Caesar was returned to Parliament for Bodmin in 1625 on the interest of Sir Robert Killigrew*, his stepmother’s brother-in-law.
Caesar initially failed to find a seat in the second Caroline Parliament, but was elected for Ilchester after John Selden, who had been double returned, chose to sit elsewhere. He presumably owed his election to Sir Robert Phelips*, the dominant electoral patron of the borough whose father had been Sir Julius Caesar’s predecessor as master of the Rolls. During the Parliament Caesar made no speeches, but was named to nine committees. On 22 Mar. he was among those appointed to consider the election of Sir Thomas Monck, who had been returned for Camelford while imprisoned for debt.
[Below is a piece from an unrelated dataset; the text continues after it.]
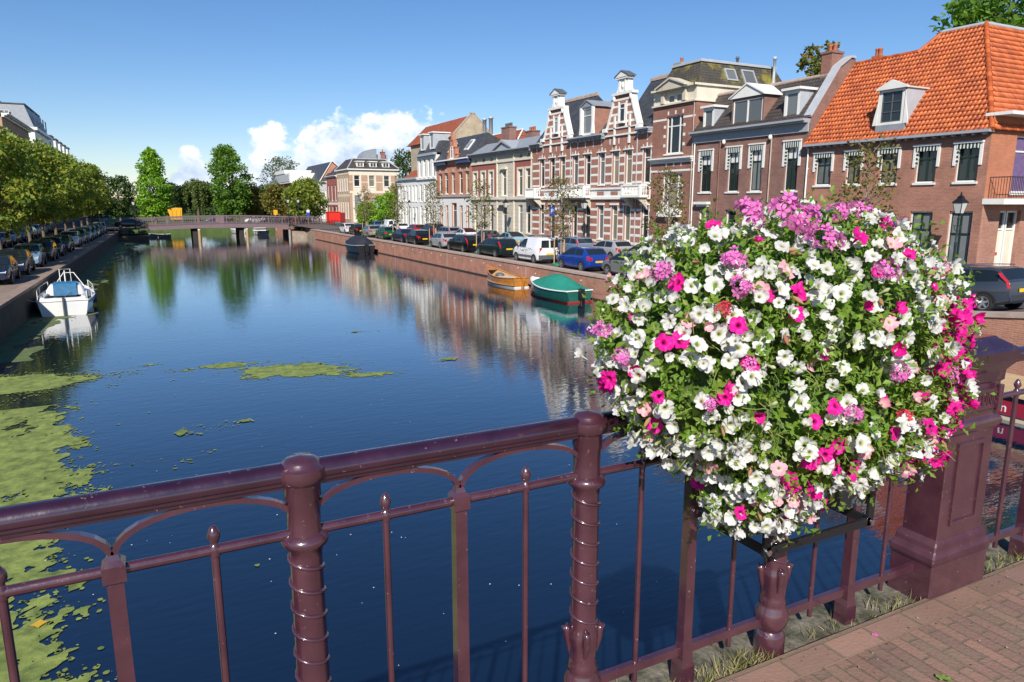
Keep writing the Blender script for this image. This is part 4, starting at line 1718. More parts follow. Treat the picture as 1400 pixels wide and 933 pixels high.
def door(par, F, o, m='darkgrey', reveal=0.25, light=True, fm='white', panels=2):
 a, c, e, f = o[:4]
 b = MB()
 d0, d1 = -reveal - 0.03, -reveal + 0.07
 fw = 0.09
 F.box(b, a, a + fw, e, f, d0, d1)
 F.box(b, c - fw, c, e, f, d0, d1)
 F.box(b, a + fw, c - fw, f - fw, f, d0, d1)
 ft = f - (f - e) * 0.24 if light else f - fw
 if light:
  F.box(b, a + fw, c - fw, ft - 0.04, ft + 0.04, d0, d1 - 0.01)
 dr = b.build('door', M[fm], par)
 l = MB()
 F.box(l, a + fw, c - fw, e, ft - (0.04 if light else 0), -reveal - 0.02, -reveal + 0.015)
 hh = (ft - e)
 for k in range(panels):
  z0, z1 = e + hh * (k + 0.12) / panels, e + hh * (k + 0.88) / panels
  F.box(l, a + fw + 0.12, c - fw - 0.12, z0, z1, -reveal + 0.016, -reveal + 0.032)
 l.build('door_leaf', M[m], dr)
 if light:
  g = MB()
  g.quad([F.P(a + fw, ft, -reveal), F.P(c - fw, ft, -reveal), F.P(c - fw, f - fw, -reveal), F.P(a + fw, f - fw, -reveal)], F.N)
  g.build('pane', M['glass'], dr)
 return dr


def cornice(par, F, s0, s1, z, h=0.45, out=0.35, m='white', brackets=0.0, name='cornice', mb=None):
 b = MB()
 F.box(b, s0, s1, z, z + h * 0.45, -0.02, out * 0.35)
 F.box(b, s0 - 0.02, s1 + 0.02, z + h * 0.45, z + h * 0.72, -0.02, out * 0.72)
 F.box(b, s0 - 0.05, s1 + 0.05, z + h * 0.72, z + h, -0.02, out)
 if brackets:
  n = max(2, int((s1 - s0) / brackets))
  for i in range(n + 1):
   s = s0 + 0.1 + (s1 - s0 - 0.2) * i / n
   F.poly(b, [(s - 0.05, z + h * 0.05), (s + 0.05, z + h * 0.05), (s + 0.05, z + h * 0.44), (s - 0.05, z + h * 0.44)], out * 0.352, out * 0.62)
 return b.build(name, M[m], par)


def gutter_pipe(par, F, s, z0, z1, m='zinc'):
 b = MB()
 b.tube([F.P(s, z0, 0.07), F.P(s, z1, 0.07)], 0.045, 8)
 for k in range(3):
  z = z0 + (z1 - z0) * (k + 0.5) / 3
  F.box(b, s - 0.06, s + 0.06, z, z + 0.05, 0.0, 0.03)
 return b.build('drainpipe', M[m], par)


def chimney(par, c, w, d, z0, z1, m='brick_dark', pots=2, potm='terracotta', along=(0, 1)):
 b = MB()
 b.box(c[0] - w / 2, c[0] + w / 2, c[1] - d / 2, c[1] + d / 2, z0, z1)
 b.box(c[0] - w / 2 - 0.06, c[0] + w / 2 + 0.06, c[1] - d / 2 - 0.06, c[1] + d / 2 + 0.06, z1, z1 + 0.12)
 o = b.build('chimney', M[m], par)
 p = MB()
 for i in range(pots):
  t = (i + 0.5) / pots - 0.5
  p.lathe([(0.13, 0), (0.11, 0.3), (0.14, 0.34), (0.12, 0.42), (0.03, 0.43)], (c[0] + along[0] * w * t * 0.9, c[1] + along[1] * d * t * 0.9, z1 + 0.12), 10)
 p.build('chimney_pot', M[potm], o)
 return o


FX = 34.0
FR = Fac((FX, 0, 0), (0, 1, 0), (-1, 0, 0))    # facades of the right bank: s is v


def pantiles(b, A, B, poly, tw=0.205, th=0.31, mi=0):
 """clay pantiles: A = eave-left corner, axes along the eave and up the slope given by B=(e, up); poly in those 2D coords"""
 e, up = B
 n = e.cross(up).normalized()
 if n.z < 0:
  n = -n
 xs = [p[0] for p in poly]
 ys = [p[1] for p in poly]
 def inside(x, y):
  c = False
  for i in range(len(poly)):
   x1, y1 = poly[i]
   x2, y2 = poly[(i + 1) % len(poly)]
   if (y1 > y) != (y2 > y) and x < (x2 - x1) * (y - y1) / (y2 - y1) + x1:
    c = not c
  return c
 j = 0
 y = min(ys)
 rng = random.Random(9)
 while y < max(ys):
  x = min(xs)
  while x < max(xs):
   if inside(x + tw / 2, y + th / 2):
    vs = []
    jit = rng.uniform(-0.006, 0.006)
    for (yy, lift) in ((y - 0.03, 0.075), (y + th, 0.012)):
     for k in range(7):
      f = k / 6.0
      hh = 0.034 * math.sin(2 * math.pi * f - 0.6) + 0.012 * math.sin(4 * math.pi * f)
      vs.append(A + e * (x + f * tw * 1.04) + up * (yy + jit) + n * (hh + lift))
    lo = [A + e * (x + k / 6 * tw * 1.04) + up * (y - 0.03 + jit) + n * (0.034 * math.sin(2 * math.pi * k / 6 - 0.6) + 0.012 * math.sin(4 * math.pi * k / 6) + 0.015) for k in range(7)]
    b.add(vs + lo, [(k, k + 1, k + 8, k + 7) for k in range(6)] + [(k + 1, k, 14 + k, 15 + k) for k in range(6)], mi, True)
   x += tw
  y += th


def dormer(par, F, s0, s1, z0, z1, dfront, dback, wallm='zinc', fm='white', roof='flat', style='grid', cheekm=None, gm='glass_c', name='dormer', ped=0.4):
 """roof dormer: front face at outward distance dfront, runs back to dback"""
 b = MB()
 G = Fac(F.P(0, 0, dfront), F.T, F.N)
 dep = dfront - dback
 for (a, n) in ((s0, -F.T), (s1, F.T)):
  b.quad([G.P(a, z0), G.P(a, z1), G.P(a, z1, -dep), G.P(a, z0, -dep)], n)
 b.quad([G.P(s0, z1), G.P(s1, z1), G.P(s1, z1, -dep), G.P(s0, z1, -dep)], (0, 0, 1))
 o = b.build(name, M[cheekm or wallm], par)
 f = MB()
 w = 0.12
 op = (s0 + w, s1 - w, z0 + 0.12, z1 - 0.14)
 wall(f, G, s0 - 0.02, s1 + 0.02, z0, z1, [op], reveal=0.06)
 f.build('dormer_front', M[fm], o)
 r = MB()
 if roof == 'flat':
  G.box(r, s0 - 0.14, s1 + 0.14, z1, z1 + 0.14, -dep, 0.2)
 else:
  m = (s0 + s1) / 2
  G.poly(r, [(s0 - 0.16, z1), (s1 + 0.16, z1), (m, z1 + ped)], -0.02, 0.14)
  G.poly(r, [(s0 - 0.18, z1), (s0 - 0.18, z1 + 0.07), (m, z1 + ped + 0.09), (s1 + 0.18, z1 + 0.07), (s1 + 0.18, z1), (m, z1 + ped + 0.002)], -dep, 0.22)
 r.build('dormer_roof', M['white' if roof == 'flat' else ('lead' if roof == 'lead' else 'white')], o)
 window(o, G, op, 'white', gm, style, reveal=0.06, sill=None, fw=0.05)
 return o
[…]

In 1628 Caesar acquired one of the three clerkships of the petty bag, which office was in his father’s gift as master of the Rolls. Sir Julius subsequently also tried to obtain one of the lucrative six clerks’ posts for his son. However, according to Clarendon, whose rather garbled account was written many years after the event, lord treasurer Weston (Sir Richard Weston*) blocked Robert Caesar’s appointment in favour of another candidate, who had paid him £6,000. Clarendon added that Weston promised to secure the reversion of the next vacancy for Caesar even if Sir Julius died in the interim, and wrote himself a note saying ‘remember Caesar’, which he put it in his pocket; but by the time he had found it again he had forgotten the cause and thought it was a secret warning of a plot against his life.
Although Sir Julius lived on until April 1636 he settled an estate on his son some years earlier.
Caesar died on 27 Oct. 1637, and was buried on 9 Nov. next to the communion table in St. Helen’s Bishopsgate, London, near his mother and father and his paternal grandparents.